I am attempting to simplify this expression:
$((A\cap(B\cup C))\cap(A−B))\cap(B\cup C^c)$
With venn diagrams I am able to figure out that I should be able to simplify it down to an empty set. But I am getting stuck trying to write a proper proof for it. I have gotten this so far:
$((A\cap(B\cup C))\cap(A−B))\cap(B\cup C^c)$
$((A\cap(B\cup C))\cap(A\cap B^c))\cap(B\cup C^c)$ Set Difference Law
$(((A\cup B)\cap(A\cup C))\cap(A\cap B^c))\cap(B\cup C^c)$ Distributive law
what are the next steps?
Best Answer
You've made a small, but very significant error in your application of the distributive law:
You've written $A \cap (B \cup C) = (A \cup B) \cap (A \cup C)$, but the distributive law says $A \cap (B \cup C) = (A \cap B) \cup (A \cap C)$.

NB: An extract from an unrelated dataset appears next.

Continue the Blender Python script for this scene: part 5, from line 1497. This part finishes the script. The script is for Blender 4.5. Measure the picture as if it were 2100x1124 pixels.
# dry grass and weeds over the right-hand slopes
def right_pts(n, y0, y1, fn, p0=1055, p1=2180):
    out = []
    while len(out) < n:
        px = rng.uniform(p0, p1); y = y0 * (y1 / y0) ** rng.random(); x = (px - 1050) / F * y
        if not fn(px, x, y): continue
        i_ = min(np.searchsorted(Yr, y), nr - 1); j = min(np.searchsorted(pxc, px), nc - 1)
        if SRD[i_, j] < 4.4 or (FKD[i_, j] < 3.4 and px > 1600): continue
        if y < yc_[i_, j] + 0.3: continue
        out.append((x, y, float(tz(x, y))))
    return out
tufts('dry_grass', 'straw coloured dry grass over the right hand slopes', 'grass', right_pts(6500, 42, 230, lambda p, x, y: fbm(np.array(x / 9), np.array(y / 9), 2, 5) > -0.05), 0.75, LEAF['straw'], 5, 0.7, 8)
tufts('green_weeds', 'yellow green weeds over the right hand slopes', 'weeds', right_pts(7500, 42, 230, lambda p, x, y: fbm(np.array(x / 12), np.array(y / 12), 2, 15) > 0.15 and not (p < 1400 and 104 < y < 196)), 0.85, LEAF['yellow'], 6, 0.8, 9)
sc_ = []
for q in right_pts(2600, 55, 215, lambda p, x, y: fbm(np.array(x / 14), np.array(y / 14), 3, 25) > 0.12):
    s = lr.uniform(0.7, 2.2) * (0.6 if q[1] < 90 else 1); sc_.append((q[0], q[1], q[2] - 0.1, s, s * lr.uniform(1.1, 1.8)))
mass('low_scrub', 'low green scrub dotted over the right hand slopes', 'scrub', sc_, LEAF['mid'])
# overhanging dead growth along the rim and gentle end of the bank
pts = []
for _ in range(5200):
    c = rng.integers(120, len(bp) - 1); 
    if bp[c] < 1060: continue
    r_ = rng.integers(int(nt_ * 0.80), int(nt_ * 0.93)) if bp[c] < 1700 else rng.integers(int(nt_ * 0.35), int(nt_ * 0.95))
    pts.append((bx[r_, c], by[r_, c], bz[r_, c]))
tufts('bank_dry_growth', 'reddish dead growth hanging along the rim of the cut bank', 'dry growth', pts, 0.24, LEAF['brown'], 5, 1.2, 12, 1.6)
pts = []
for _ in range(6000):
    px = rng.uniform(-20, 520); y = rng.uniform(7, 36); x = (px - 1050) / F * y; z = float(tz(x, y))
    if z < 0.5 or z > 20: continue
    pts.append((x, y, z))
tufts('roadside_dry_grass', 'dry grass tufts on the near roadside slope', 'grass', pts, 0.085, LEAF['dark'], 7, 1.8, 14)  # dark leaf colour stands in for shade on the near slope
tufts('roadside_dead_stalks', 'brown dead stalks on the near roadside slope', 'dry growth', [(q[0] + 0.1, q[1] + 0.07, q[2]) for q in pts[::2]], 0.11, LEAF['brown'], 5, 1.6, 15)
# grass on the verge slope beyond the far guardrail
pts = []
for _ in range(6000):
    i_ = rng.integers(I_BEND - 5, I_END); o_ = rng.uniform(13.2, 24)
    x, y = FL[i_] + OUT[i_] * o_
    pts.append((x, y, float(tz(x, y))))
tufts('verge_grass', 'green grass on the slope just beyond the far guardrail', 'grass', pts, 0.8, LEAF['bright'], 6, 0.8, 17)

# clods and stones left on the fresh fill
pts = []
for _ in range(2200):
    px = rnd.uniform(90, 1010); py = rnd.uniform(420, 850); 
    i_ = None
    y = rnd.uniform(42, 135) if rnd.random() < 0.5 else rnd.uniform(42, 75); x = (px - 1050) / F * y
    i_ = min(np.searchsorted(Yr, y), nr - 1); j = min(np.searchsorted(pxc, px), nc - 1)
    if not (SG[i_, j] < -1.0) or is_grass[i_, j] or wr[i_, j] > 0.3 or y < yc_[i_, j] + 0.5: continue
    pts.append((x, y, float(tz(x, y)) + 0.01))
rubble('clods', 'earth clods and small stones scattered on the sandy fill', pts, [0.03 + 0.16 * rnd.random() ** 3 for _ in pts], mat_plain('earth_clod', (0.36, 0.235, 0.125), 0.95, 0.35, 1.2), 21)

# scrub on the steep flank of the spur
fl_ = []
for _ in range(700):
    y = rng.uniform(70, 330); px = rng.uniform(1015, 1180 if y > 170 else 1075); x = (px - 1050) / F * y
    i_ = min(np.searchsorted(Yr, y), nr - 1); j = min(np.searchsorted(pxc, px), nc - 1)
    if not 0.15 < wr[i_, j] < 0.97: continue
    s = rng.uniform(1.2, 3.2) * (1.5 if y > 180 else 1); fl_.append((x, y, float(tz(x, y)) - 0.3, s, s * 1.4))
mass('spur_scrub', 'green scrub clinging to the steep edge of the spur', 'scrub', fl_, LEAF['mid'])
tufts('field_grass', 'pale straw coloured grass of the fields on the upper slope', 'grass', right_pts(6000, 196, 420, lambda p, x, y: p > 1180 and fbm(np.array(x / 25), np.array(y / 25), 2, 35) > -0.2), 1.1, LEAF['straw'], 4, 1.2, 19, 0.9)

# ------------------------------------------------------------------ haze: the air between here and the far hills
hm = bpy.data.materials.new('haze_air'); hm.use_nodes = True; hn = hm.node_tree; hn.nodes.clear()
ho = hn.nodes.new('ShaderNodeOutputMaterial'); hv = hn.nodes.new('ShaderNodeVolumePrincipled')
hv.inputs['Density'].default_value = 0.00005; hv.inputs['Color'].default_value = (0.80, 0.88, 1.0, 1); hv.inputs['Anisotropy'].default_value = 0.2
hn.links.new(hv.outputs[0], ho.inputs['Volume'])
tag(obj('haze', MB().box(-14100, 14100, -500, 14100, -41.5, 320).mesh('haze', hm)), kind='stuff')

So all together you now have:
$$[(A \cap B) \cup (A \cap C)] \cap (A \cap B^C) \cap (A \cap C^C)$$
Edit to explain the empty set:
We can now apply the distributive property again to get:
$$\left[(A \cap B) \cap (A \cap B^C) \cap (A \cap C^C)\right] \cup \left[(A \cap C) \cap (A \cap B^C) \cap (A \cap C^C)\right]$$
Note that if $x \in (A \cap B) \cap (A \cap B^C) \cap (A \cap C^C)$, then $x \in A \cap B$ and $x \in A \cap B^C$, so in particular $x \in B$ and $x \in B^C$. No such $x$ exists! Thus $(A \cap B) \cap (A \cap B^C) \cap (A \cap C^C) = \emptyset$. Similarly, $(A \cap C) \cap (A \cap B^C) \cap (A \cap C^C) = \emptyset$.